** Start INPUT DATA **
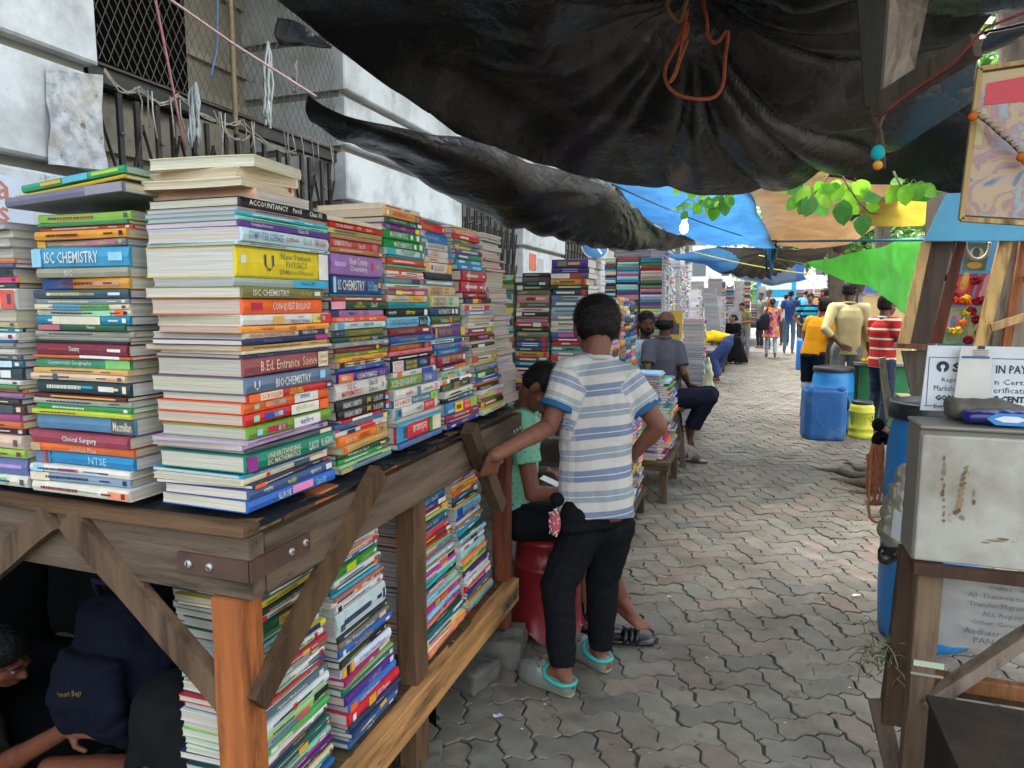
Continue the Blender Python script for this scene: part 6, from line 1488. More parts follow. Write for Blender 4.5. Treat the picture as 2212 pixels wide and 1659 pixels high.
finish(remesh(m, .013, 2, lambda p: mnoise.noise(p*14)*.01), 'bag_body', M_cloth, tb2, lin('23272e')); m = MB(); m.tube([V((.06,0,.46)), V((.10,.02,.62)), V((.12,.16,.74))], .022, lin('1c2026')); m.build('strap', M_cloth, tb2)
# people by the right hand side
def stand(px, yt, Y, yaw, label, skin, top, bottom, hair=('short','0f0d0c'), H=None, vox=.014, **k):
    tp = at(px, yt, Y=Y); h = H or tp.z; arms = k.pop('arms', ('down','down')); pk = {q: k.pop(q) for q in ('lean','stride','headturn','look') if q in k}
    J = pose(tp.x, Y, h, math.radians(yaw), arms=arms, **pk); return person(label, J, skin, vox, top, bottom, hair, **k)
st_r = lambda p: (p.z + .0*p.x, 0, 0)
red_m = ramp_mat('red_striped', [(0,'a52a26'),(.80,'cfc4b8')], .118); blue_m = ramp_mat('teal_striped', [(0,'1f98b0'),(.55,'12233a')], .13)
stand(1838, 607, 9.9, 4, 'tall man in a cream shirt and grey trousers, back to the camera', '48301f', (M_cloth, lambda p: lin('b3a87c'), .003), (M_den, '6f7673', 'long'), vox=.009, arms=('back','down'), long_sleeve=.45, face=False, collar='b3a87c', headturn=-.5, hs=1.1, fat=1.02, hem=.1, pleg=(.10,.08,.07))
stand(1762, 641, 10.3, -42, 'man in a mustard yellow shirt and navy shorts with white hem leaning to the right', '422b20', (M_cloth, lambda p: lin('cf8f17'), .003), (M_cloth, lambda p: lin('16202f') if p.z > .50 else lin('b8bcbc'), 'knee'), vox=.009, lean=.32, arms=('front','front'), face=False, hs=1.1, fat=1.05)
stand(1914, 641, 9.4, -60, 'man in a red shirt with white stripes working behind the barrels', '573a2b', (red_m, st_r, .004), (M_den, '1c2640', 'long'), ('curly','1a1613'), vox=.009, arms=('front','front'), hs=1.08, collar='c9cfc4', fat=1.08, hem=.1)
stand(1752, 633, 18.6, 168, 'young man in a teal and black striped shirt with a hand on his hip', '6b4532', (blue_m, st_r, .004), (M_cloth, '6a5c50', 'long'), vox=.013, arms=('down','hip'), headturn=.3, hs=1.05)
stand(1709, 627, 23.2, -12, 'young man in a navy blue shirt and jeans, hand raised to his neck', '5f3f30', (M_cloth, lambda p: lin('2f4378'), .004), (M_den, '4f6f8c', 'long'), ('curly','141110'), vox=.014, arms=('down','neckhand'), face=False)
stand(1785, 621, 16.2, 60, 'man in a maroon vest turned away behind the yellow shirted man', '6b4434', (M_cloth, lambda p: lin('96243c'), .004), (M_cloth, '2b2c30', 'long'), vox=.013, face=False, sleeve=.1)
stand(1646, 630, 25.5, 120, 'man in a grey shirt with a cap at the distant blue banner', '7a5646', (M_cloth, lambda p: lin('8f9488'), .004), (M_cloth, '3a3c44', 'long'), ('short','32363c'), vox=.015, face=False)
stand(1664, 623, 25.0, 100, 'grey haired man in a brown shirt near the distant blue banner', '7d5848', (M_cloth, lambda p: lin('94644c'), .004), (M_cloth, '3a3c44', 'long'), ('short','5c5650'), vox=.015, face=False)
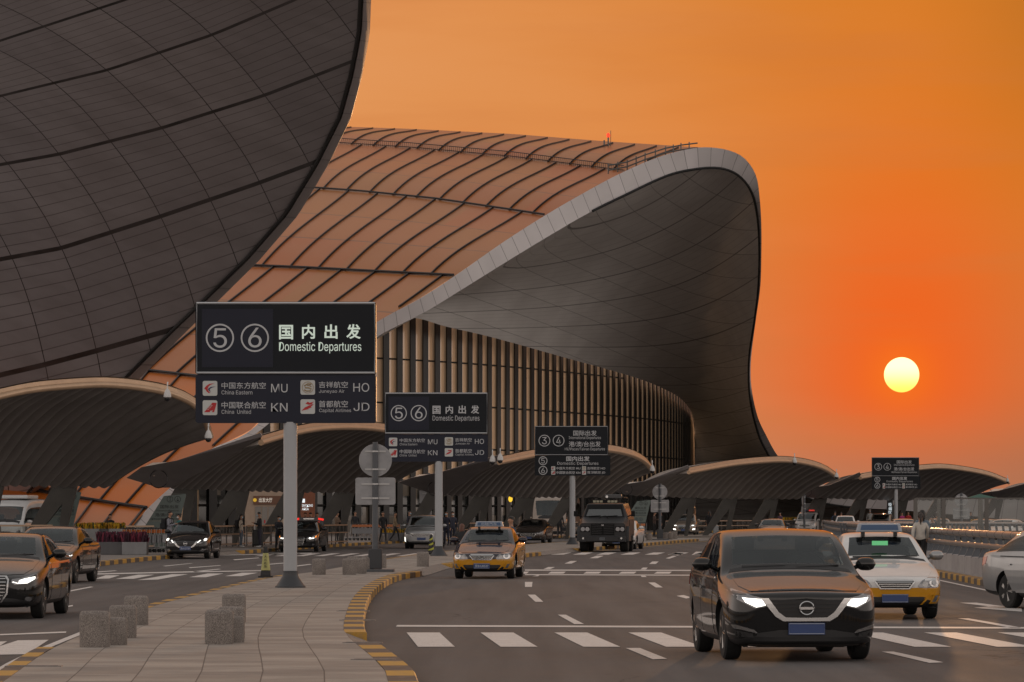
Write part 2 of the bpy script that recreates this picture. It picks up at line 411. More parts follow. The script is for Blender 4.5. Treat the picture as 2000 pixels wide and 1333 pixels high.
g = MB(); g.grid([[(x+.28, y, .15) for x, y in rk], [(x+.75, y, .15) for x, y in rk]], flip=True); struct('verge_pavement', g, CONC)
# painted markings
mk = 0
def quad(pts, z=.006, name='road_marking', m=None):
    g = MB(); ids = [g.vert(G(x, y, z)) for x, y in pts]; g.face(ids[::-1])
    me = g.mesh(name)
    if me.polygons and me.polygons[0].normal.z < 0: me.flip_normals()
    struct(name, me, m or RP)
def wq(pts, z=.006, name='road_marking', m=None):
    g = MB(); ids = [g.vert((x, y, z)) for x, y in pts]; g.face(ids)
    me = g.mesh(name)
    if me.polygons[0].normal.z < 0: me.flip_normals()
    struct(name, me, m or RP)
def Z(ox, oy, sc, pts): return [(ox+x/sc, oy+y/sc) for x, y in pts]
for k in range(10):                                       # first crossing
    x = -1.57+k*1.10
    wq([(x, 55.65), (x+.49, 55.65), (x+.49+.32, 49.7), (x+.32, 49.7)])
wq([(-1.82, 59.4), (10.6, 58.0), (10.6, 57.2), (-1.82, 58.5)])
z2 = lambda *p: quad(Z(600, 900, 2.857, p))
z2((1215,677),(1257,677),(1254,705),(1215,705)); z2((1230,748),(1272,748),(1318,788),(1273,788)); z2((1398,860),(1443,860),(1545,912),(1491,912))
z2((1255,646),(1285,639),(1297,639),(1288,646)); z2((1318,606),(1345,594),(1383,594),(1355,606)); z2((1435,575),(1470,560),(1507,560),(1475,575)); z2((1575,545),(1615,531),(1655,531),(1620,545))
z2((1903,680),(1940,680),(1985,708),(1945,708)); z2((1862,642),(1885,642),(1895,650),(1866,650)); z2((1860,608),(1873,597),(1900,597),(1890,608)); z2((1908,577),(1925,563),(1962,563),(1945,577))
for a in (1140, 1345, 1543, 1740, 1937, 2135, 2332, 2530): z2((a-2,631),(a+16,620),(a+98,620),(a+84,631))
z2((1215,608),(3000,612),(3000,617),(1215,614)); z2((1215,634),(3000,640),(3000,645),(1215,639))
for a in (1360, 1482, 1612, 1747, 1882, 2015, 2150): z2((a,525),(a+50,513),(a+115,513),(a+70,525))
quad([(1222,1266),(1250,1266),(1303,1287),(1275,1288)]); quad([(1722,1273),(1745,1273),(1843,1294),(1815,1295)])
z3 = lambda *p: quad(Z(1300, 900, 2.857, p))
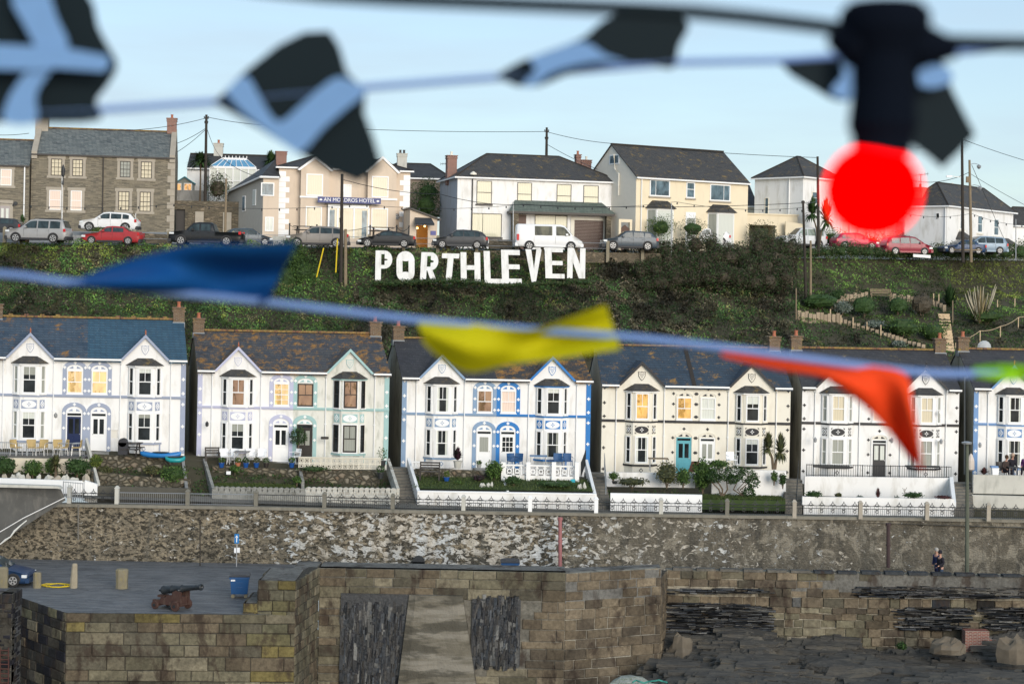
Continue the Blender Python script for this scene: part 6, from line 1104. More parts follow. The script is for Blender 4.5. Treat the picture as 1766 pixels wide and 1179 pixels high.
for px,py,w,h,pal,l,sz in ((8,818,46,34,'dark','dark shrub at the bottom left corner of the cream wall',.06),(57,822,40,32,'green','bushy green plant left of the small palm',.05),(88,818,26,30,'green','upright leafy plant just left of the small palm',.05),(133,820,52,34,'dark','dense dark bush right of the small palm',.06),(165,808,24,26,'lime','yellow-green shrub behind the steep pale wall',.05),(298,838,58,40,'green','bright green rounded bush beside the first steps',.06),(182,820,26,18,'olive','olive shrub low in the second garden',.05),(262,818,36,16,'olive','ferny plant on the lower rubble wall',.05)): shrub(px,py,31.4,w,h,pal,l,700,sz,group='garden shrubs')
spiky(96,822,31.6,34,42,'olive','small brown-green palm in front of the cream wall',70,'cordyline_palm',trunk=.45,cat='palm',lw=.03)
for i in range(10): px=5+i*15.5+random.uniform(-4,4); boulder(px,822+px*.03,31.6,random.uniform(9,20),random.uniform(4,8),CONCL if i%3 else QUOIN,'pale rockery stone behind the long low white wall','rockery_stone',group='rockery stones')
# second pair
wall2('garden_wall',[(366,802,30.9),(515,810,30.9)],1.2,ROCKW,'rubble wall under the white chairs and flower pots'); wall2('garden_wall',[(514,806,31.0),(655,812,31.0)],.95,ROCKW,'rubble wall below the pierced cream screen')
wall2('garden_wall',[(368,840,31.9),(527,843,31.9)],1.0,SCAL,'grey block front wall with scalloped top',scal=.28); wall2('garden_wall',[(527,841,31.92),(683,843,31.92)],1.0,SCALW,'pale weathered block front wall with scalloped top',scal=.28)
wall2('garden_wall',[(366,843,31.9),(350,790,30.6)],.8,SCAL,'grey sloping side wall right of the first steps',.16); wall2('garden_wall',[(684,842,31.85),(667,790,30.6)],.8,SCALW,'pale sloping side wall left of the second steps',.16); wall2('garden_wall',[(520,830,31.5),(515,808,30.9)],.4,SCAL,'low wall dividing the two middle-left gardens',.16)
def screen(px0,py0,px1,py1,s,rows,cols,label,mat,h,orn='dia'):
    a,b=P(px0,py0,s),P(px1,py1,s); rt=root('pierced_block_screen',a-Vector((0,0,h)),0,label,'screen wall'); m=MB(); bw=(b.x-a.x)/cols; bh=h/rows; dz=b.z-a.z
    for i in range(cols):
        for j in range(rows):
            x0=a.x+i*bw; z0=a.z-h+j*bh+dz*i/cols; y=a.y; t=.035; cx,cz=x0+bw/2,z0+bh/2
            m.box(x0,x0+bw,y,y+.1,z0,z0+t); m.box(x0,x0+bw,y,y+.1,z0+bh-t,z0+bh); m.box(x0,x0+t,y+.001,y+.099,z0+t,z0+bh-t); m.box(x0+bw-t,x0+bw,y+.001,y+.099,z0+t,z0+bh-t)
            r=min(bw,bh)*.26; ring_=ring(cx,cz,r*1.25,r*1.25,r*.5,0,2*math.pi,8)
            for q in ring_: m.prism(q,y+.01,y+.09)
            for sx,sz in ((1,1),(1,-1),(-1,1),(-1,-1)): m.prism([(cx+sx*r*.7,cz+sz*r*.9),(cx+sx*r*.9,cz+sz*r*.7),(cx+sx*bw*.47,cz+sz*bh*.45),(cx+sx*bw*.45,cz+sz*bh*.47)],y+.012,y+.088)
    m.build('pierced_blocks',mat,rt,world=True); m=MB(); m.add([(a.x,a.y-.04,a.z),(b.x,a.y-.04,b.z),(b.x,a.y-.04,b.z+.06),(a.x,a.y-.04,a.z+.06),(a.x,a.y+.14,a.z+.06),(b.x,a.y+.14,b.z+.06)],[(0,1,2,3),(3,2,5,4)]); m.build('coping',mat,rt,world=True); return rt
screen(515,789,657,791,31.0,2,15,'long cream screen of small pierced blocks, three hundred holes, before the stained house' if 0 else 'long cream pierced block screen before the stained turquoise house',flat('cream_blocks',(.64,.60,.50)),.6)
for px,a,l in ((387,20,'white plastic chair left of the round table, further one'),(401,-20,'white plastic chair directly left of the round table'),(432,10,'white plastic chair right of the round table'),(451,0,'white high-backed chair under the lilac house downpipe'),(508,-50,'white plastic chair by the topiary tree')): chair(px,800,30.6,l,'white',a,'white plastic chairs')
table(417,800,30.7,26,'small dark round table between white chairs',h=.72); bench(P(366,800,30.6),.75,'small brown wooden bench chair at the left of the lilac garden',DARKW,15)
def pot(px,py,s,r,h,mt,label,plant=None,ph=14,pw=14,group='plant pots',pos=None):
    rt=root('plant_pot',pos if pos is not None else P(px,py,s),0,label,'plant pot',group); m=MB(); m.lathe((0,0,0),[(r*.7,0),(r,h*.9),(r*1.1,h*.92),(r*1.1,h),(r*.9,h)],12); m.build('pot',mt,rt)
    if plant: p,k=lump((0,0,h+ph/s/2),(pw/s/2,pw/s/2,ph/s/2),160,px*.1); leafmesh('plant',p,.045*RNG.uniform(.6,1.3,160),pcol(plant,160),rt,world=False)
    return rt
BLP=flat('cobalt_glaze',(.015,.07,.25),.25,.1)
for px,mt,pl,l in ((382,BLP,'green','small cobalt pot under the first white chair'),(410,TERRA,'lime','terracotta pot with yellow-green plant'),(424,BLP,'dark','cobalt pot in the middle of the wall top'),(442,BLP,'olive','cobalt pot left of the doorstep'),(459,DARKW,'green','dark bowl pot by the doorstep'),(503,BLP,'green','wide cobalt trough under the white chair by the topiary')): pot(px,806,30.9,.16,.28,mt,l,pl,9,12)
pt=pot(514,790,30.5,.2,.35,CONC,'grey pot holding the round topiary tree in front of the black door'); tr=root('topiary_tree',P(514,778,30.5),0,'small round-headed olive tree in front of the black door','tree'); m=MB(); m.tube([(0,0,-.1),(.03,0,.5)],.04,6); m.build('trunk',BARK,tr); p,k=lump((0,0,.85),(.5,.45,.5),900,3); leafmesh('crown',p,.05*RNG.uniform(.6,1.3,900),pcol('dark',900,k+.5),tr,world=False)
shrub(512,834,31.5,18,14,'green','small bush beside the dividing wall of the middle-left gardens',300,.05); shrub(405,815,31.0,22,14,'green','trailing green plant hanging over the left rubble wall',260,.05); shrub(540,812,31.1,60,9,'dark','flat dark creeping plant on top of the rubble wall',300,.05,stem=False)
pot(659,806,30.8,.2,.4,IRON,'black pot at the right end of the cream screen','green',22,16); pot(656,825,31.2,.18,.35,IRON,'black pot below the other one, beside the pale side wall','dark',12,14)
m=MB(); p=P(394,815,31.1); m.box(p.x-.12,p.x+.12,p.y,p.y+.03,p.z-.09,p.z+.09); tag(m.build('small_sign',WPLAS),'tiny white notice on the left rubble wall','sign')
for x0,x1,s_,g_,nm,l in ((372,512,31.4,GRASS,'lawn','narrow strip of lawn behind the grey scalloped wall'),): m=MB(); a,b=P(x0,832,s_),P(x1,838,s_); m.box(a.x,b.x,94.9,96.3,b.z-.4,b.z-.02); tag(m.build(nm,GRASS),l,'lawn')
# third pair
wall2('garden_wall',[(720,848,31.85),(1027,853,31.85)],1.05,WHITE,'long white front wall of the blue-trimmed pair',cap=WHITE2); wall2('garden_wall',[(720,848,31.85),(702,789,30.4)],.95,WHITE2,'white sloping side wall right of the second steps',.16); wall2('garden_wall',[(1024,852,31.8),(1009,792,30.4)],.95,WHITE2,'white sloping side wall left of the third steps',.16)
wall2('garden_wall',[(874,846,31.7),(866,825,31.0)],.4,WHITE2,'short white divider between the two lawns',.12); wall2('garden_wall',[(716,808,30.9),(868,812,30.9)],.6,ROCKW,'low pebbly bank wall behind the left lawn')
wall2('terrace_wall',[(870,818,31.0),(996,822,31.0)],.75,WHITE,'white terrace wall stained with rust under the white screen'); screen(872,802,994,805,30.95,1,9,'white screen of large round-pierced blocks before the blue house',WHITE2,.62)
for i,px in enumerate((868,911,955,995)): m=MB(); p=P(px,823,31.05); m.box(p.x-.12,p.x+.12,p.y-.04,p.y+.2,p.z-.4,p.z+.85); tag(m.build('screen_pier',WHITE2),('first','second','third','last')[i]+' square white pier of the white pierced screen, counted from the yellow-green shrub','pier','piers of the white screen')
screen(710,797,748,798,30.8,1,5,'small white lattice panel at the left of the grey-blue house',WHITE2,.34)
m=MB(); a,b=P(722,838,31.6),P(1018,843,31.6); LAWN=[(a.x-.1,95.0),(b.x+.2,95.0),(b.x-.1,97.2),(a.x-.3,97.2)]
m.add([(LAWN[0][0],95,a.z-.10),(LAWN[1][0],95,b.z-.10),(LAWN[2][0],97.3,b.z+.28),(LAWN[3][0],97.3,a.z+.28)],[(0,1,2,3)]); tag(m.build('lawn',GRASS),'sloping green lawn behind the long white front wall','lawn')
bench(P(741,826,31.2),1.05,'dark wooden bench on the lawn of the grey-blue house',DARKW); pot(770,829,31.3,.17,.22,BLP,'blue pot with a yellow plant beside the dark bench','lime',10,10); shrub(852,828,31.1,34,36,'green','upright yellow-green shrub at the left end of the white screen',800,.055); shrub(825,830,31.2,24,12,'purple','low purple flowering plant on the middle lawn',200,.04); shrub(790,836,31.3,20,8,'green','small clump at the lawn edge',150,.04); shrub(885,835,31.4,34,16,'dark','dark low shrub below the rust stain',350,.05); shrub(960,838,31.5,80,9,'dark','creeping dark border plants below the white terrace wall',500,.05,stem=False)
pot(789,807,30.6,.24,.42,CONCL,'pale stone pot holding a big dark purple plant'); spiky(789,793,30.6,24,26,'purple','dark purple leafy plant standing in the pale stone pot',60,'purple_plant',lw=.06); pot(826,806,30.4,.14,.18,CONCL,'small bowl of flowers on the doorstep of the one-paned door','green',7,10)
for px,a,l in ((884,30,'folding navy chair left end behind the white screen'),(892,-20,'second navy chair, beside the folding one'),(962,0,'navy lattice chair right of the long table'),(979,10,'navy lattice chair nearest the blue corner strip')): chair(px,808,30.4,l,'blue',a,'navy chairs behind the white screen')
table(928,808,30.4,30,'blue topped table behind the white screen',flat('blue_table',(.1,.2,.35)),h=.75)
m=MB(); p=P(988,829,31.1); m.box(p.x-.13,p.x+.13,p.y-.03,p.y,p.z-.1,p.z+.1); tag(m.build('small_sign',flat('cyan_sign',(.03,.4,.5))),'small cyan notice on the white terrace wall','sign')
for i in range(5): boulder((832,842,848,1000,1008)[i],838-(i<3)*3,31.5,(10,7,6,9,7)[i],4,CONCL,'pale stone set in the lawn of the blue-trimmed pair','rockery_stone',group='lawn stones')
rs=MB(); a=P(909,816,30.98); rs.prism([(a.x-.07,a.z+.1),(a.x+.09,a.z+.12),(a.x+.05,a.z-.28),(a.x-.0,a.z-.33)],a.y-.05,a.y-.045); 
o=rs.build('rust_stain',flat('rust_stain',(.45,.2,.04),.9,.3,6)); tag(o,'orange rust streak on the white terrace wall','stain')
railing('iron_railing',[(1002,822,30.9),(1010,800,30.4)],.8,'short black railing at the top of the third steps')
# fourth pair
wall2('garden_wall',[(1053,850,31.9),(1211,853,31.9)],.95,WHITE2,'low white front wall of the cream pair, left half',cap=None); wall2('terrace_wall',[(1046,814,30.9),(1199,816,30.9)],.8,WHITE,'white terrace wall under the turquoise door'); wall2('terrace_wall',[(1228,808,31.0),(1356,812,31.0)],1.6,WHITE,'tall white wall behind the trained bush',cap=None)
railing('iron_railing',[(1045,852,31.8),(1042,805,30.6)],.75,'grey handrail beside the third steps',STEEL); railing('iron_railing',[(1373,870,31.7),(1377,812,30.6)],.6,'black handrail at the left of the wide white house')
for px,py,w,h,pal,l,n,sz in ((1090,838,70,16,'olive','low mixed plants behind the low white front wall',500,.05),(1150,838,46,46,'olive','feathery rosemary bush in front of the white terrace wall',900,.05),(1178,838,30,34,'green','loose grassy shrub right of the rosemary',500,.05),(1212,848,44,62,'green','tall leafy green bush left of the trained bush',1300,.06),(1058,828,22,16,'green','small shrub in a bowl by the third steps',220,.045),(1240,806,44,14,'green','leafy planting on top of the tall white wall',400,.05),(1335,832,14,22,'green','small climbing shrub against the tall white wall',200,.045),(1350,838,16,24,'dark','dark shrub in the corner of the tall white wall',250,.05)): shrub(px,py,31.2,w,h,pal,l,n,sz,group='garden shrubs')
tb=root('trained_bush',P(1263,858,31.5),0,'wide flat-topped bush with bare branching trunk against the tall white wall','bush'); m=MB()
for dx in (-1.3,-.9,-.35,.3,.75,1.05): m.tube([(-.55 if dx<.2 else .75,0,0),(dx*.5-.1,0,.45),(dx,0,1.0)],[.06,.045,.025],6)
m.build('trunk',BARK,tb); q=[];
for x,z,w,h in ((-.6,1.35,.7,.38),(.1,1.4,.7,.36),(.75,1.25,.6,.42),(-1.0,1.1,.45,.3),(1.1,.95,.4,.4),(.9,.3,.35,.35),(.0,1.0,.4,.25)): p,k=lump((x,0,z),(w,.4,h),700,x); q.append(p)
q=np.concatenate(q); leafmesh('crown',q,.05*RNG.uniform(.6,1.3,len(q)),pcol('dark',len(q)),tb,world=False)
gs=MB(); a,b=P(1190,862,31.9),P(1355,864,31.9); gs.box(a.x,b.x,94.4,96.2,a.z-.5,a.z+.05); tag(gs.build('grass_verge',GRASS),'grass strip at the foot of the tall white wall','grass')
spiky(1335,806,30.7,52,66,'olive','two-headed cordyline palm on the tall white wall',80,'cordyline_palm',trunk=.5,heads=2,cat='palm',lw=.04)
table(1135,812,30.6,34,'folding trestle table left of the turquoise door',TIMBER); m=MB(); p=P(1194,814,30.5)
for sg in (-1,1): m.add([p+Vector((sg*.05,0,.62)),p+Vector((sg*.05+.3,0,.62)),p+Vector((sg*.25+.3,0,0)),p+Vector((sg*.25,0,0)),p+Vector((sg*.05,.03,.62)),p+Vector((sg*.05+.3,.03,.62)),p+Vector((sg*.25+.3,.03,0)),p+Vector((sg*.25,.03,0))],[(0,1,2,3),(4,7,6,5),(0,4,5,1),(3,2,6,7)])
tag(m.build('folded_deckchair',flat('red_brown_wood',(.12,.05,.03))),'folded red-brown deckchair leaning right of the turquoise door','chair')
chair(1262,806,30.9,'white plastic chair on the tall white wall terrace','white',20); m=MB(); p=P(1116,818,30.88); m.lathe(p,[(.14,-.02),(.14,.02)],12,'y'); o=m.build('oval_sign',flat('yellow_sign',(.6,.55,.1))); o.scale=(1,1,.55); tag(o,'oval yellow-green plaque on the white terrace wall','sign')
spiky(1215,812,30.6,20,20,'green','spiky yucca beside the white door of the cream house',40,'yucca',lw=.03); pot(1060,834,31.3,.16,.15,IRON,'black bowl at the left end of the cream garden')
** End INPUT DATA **
### WHAT YOU ARE ASKED TO DO:
Check each line of the records for the word "script" and extract those that contain it.

### EXERCISE OUTPUT:
Continue the Blender Python script for this scene: part 6, from line 1488. More parts follow. Write for Blender 4.5. Treat the picture as 2212 pixels wide and 1659 pixels high.
Write part 2 of the bpy script that recreates this picture. It picks up at line 411. More parts follow. The script is for Blender 4.5. Treat the picture as 2000 pixels wide and 1333 pixels high.
Continue the Blender Python script for this scene: part 6, from line 1104. More parts follow. The script is for Blender 4.5. Treat the picture as 1766 pixels wide and 1179 pixels high.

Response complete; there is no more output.